Please advise why is the ratio obtained the ratio of time traveled and not the distance? I would like to solve these problems using allegation rather than weighted average formula. Hence please explain with respect to the allegation concept.
Thanks in advance.
Say you drive for 1 hour at 10mph and for 1 hour at 20 mph. (So the ratio of time traveled at each speed is 1:1.) You'll drive a total of 30 miles and drive for a total of 2 hours, meaning your average speed is 15 mph, or an equal distance on the number line from both 10 and 20 - a 1:1 ratio.

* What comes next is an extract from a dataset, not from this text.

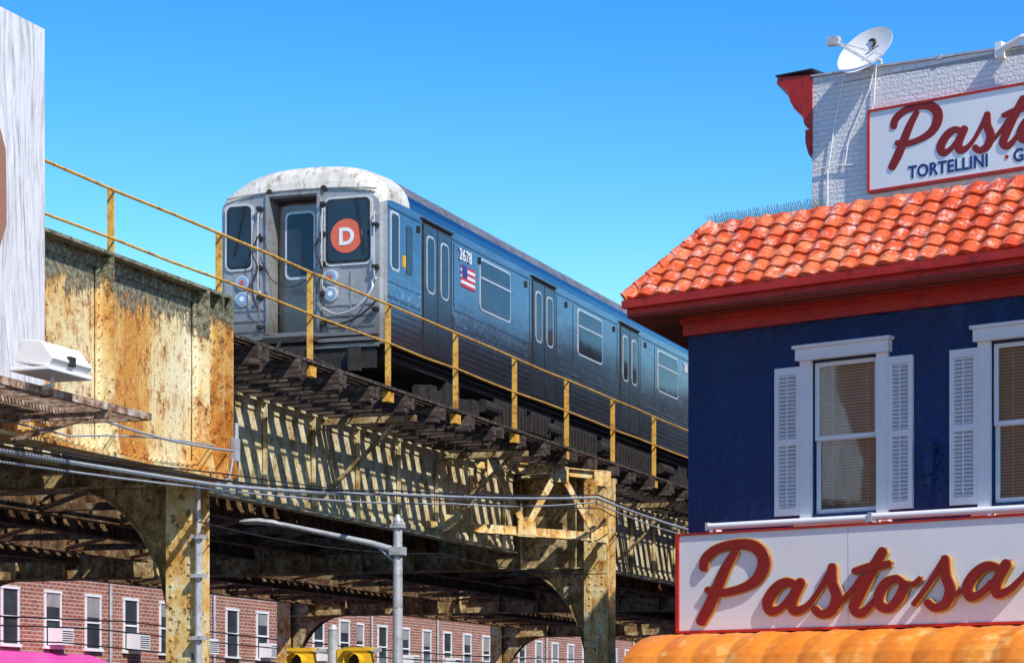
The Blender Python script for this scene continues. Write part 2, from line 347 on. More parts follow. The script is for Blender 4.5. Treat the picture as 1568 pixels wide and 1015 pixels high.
for bi,s in enumerate(bents):
    zb,zt=(3.10,4.93)
    mb.box(-14.2,1.0,s-.012,s+.012,zb+.03,zt-.03); mb.box(-14.2,1.1,s-.20,s+.20,zb,zb+.03); mb.box(-14.2,1.1,s-.2,s+.2,zt-.03,zt)
    mb.box(-14.2,1.0,s-.035,s-.0125,zb+.031,zb+.18); mb.box(-14.2,1.0,s-.035,s-.0125,zt-.18,zt-.031)
    t=.55
    while t>-14:
        mb.box(t-.012,t+.012,s-.16,s-.0355,zb+.04,zt-.04); mb.box(t-.012,t+.012,s+.0125,s+.16,zb+.04,zt-.04); t-=1.15
    w=.42 if bi!=2 else .5
    for ct,sg in((1.0,-1),(-14.0,1)):
        column(cm,ct,s,w)
        R=1.55 if bi!=1 else 1.5
        arc=[];N=12
        for k in range(N+1):
            a=math.pi/2*k/N
            arc.append((ct+sg*(w/2+R-R*math.cos(a)),zb-R*1.35*(1-math.sin(a))))
        poly=[(ct+sg*w/2,s-.012,zb-R*1.35)]+[(x,s-.012,z) for x,z in arc[1:]]+[(ct+sg*w/2,s-.012,zb-.001)]
        mb.prism(poly,(0,.024,0))
        for k in range(N):
            x0,z0=arc[k];x1,z1=arc[k+1]
            mb.add([(x0,s-.14,z0),(x1,s-.14,z1),(x1,s+.14,z1),(x0,s+.14,z0),(x0,s-.14,z0+.03),(x1,s-.14,z1+.03),(x1,s+.14,z1+.03),(x0,s+.14,z0+.03)],[(0,1,2,3),(7,6,5,4),(0,4,5,1),(3,2,6,7)])
mb.obj('cross_girders',el,M['steel_m'])
cm.obj('columns',el,M['column'])
# diagonal lattice frame running from the stringer out to the second column
mb=MB()
A=Vector((-.57,4.25,0)); B=Vector((1.32,7.95,0)); ud=(B-A).normalized(); LL=(B-A).length; nn=Vector((ud.y,-ud.x,0))
def lp(q,z,off=0): return A+ud*(q*LL)+nn*off+Vector((0,0,z))
ztc,zbc=4.93,3.64
mb.bar(lp(.28,ztc-.08),lp(1,ztc-.08),.09,.15); mb.bar(lp(-.02,zbc+.02),lp(1.0,zbc+.02),.09,.15)
mb.bar(lp(.28,ztc-.01),lp(1,ztc-.01),.22,.02); mb.bar(lp(-.02,zbc-.065),lp(1,zbc-.065),.22,.02)
for a,c in(((.29,1),(.02,0)),((.29,1),(.48,0)),((.68,1),(.48,0)),((.70,1),(.93,0))):
    mb.bar(lp(a[0],ztc-.1,.07),lp(c[0],zbc+.05,.07),.03,.13)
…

Now say you drive 20 miles at 10mph and then drive 20 miles at 20mph. This time our distance traveled at each speed is a 1:1 ratio. You'll spend 2 hours driving at 10mph to cover 20 miles and 1 hour driving at 20 mph to cover 20 miles. You'll drive a total of 40 miles and spend a total of 3 hours driving, giving you an average speed of 40/3 = 13.3333... Now the average speed is closer to 10 than 20 - not a 1:1 ratio. This makes sense as you'd spend more time driving at the slower speed, thus weighting your average towards this end.
So when you're using alligation in a ratio question, the ratio gives you the ratio of the amount of time spent traveling at each respective speed, not the ratio of the distances covered at each speed.